─── Provided data

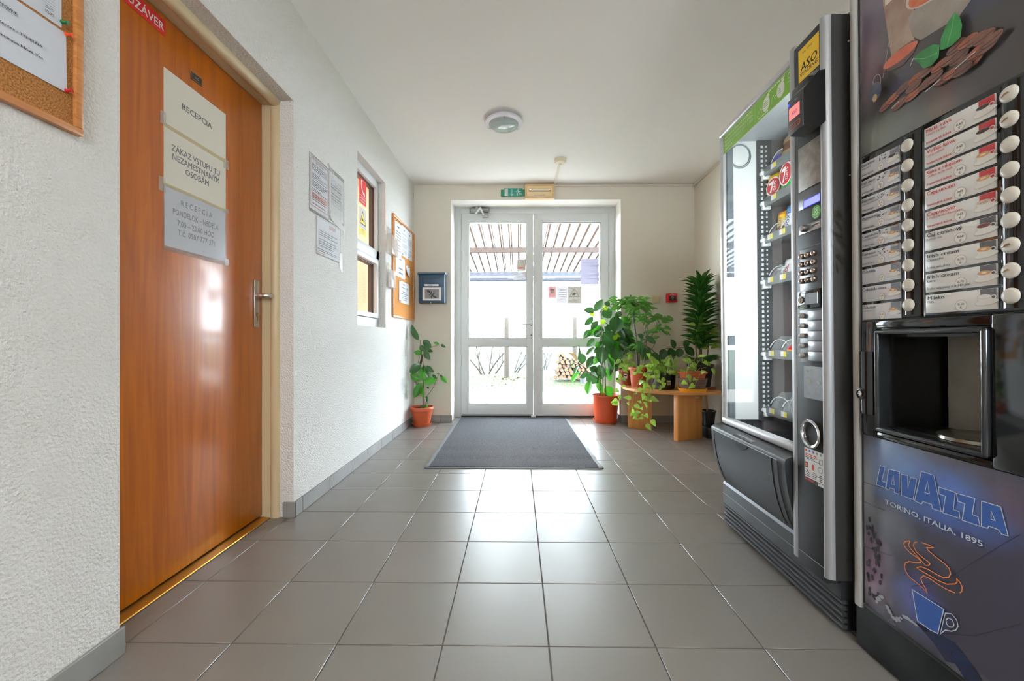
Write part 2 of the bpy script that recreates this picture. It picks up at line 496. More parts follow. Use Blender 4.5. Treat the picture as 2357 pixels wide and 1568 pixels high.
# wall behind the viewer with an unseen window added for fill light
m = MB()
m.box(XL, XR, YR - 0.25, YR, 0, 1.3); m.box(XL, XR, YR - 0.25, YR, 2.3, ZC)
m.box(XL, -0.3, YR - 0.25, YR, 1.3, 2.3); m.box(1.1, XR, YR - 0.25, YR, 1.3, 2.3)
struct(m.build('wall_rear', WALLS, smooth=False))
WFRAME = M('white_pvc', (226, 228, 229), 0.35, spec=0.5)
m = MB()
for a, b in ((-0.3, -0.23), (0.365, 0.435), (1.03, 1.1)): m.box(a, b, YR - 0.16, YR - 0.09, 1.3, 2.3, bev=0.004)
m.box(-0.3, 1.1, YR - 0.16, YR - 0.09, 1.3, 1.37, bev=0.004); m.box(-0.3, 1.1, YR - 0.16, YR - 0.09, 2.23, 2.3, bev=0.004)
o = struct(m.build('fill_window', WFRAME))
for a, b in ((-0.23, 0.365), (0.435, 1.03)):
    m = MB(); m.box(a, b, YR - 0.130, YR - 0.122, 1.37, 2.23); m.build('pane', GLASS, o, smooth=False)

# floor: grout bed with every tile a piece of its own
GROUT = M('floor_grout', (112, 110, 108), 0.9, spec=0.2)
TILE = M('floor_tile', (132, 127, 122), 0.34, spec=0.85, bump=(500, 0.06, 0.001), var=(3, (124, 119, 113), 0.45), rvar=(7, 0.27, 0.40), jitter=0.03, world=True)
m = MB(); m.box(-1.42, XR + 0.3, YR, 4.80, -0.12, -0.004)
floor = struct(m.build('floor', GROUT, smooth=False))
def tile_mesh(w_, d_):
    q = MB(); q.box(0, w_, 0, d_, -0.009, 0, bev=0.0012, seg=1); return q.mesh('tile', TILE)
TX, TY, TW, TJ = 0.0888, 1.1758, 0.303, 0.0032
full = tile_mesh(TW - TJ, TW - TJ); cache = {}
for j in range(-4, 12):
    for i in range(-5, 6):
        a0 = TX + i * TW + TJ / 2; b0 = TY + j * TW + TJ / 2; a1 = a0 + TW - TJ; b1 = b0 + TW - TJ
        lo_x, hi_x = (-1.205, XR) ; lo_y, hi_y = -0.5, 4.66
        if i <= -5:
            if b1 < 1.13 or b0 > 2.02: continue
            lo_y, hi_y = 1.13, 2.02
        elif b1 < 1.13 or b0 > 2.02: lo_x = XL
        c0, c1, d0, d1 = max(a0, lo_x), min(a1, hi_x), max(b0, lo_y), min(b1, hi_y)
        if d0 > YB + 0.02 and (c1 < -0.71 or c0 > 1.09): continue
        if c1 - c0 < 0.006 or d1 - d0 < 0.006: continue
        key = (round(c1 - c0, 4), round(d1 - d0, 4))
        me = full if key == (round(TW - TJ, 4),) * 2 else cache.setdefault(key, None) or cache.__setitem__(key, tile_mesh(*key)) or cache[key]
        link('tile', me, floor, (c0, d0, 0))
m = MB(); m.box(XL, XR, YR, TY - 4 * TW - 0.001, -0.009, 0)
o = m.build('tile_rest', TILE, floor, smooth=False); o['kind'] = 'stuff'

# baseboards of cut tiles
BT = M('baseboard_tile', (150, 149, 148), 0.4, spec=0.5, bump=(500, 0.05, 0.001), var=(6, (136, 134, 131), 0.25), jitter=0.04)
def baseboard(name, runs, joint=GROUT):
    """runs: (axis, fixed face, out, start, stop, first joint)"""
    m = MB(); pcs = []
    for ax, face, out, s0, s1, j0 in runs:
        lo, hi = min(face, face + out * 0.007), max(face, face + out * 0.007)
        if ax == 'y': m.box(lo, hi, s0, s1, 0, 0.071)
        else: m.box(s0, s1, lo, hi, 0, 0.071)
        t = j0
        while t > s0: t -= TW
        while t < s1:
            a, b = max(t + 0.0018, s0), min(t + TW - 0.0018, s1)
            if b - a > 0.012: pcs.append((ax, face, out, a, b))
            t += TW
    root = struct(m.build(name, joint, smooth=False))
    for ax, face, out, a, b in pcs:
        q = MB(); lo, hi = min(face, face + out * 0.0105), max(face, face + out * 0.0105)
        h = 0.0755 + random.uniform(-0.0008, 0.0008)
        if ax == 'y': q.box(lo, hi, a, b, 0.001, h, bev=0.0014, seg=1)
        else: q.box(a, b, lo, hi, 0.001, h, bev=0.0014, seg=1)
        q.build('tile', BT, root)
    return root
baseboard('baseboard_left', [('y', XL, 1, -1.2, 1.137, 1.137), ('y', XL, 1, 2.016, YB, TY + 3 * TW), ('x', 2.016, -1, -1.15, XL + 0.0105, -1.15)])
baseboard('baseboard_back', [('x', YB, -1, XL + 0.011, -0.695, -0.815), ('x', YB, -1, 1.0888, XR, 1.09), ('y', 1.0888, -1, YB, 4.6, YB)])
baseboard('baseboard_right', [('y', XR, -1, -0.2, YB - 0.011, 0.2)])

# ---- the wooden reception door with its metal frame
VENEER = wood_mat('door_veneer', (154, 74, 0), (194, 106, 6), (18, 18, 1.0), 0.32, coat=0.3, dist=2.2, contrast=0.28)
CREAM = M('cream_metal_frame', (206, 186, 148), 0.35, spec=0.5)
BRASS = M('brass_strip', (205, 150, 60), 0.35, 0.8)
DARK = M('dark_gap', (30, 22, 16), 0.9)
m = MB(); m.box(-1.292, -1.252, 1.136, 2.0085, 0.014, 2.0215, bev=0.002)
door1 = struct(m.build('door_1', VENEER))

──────

From the first line above to the line containing "m = MB(); m.box(a, b, YR", repeat each line exactly. Pictures stay out.

Write part 2 of the bpy script that recreates this picture. It picks up at line 496. More parts follow. Use Blender 4.5. Treat the picture as 2357 pixels wide and 1568 pixels high.
# wall behind the viewer with an unseen window added for fill light
m = MB()
m.box(XL, XR, YR - 0.25, YR, 0, 1.3); m.box(XL, XR, YR - 0.25, YR, 2.3, ZC)
m.box(XL, -0.3, YR - 0.25, YR, 1.3, 2.3); m.box(1.1, XR, YR - 0.25, YR, 1.3, 2.3)
struct(m.build('wall_rear', WALLS, smooth=False))
WFRAME = M('white_pvc', (226, 228, 229), 0.35, spec=0.5)
m = MB()
for a, b in ((-0.3, -0.23), (0.365, 0.435), (1.03, 1.1)): m.box(a, b, YR - 0.16, YR - 0.09, 1.3, 2.3, bev=0.004)
m.box(-0.3, 1.1, YR - 0.16, YR - 0.09, 1.3, 1.37, bev=0.004); m.box(-0.3, 1.1, YR - 0.16, YR - 0.09, 2.23, 2.3, bev=0.004)
o = struct(m.build('fill_window', WFRAME))
for a, b in ((-0.23, 0.365), (0.435, 1.03)):
    m = MB(); m.box(a, b, YR - 0.130, YR - 0.122, 1.37, 2.23); m.build('pane', GLASS, o, smooth=False)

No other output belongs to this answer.